Scientists and engineers at the National Physical Laboratory (NPL) are working with colleagues at the Science and Technology Facilities Council’s (STFC) RAL Space to deliver a small satellite calibration facility.

Image Credit: NPL

The new facility is being designed, manufactured and tested at NPL’s Teddington site in south-west London and will be located at Harwell Campus. It will draw on expertise from NPL’s STAR-cc-OGSE facility, which provides innovative solutions for calibrating scientific instruments on satellites before their launch into space.

It will provide a state-of-the-art solution to instrument calibration and characterisation, ensuring the required performance for both full satellite payloads and components is achieved.

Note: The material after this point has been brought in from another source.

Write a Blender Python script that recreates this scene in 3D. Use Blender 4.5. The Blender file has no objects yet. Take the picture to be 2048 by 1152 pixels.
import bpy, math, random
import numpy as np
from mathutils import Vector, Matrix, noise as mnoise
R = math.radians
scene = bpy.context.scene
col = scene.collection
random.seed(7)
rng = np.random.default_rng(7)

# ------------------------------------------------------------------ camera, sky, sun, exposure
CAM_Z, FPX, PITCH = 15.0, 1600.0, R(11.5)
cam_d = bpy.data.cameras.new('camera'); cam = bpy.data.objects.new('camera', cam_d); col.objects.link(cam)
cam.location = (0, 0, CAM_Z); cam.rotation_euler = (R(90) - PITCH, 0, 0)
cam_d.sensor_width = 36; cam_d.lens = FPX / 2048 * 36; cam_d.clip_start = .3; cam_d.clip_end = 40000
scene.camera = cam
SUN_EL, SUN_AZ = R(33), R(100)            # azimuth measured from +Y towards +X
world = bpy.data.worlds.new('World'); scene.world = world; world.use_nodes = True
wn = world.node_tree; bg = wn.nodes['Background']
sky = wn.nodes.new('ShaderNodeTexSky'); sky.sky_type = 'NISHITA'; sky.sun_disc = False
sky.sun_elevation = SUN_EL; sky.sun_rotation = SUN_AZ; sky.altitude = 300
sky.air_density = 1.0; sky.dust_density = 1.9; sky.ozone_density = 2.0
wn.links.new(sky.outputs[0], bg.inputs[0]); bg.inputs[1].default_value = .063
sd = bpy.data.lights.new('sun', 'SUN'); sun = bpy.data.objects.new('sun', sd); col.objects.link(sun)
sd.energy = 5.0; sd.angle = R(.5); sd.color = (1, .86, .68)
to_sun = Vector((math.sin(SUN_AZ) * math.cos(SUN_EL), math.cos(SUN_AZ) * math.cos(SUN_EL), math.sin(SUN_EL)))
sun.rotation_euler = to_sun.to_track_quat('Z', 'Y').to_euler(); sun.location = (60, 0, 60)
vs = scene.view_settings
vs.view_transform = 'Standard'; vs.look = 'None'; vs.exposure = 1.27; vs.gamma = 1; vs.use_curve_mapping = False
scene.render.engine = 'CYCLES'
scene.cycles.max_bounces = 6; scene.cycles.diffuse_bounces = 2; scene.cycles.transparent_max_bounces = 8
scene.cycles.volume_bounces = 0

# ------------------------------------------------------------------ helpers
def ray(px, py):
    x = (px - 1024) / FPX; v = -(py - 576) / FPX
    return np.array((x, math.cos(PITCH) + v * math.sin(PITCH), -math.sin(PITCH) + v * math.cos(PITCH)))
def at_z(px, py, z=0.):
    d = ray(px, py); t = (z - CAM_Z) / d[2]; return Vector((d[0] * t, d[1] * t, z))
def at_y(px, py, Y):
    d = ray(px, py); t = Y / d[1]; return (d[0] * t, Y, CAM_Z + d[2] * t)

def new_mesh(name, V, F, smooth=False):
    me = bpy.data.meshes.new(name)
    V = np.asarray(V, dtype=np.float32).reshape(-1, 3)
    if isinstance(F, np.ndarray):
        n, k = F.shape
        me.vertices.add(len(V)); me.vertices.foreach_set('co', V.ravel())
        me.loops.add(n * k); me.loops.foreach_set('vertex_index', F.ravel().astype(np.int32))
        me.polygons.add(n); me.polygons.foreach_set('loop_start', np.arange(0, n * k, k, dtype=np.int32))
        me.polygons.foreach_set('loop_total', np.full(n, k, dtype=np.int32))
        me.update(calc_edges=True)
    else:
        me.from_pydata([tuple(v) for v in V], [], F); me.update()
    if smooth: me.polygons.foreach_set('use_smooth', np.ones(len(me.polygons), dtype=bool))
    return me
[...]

The facility is intended for use by small satellite providers at short notice to perform essential pre-flight calibration and characterisation tasks for individual satellites. This will ensure the end-to-end performance of a satellite instrument is understood before it is launched, which is a critical task for any space mission. By checking that all on-board instruments are correctly calibrated before launch, the new facility ensures that the satellite will collect reliable, accurate and trusted earth observation (EO) information that can be used by governments to make informed decisions on policies relating to climate change and emission reduction.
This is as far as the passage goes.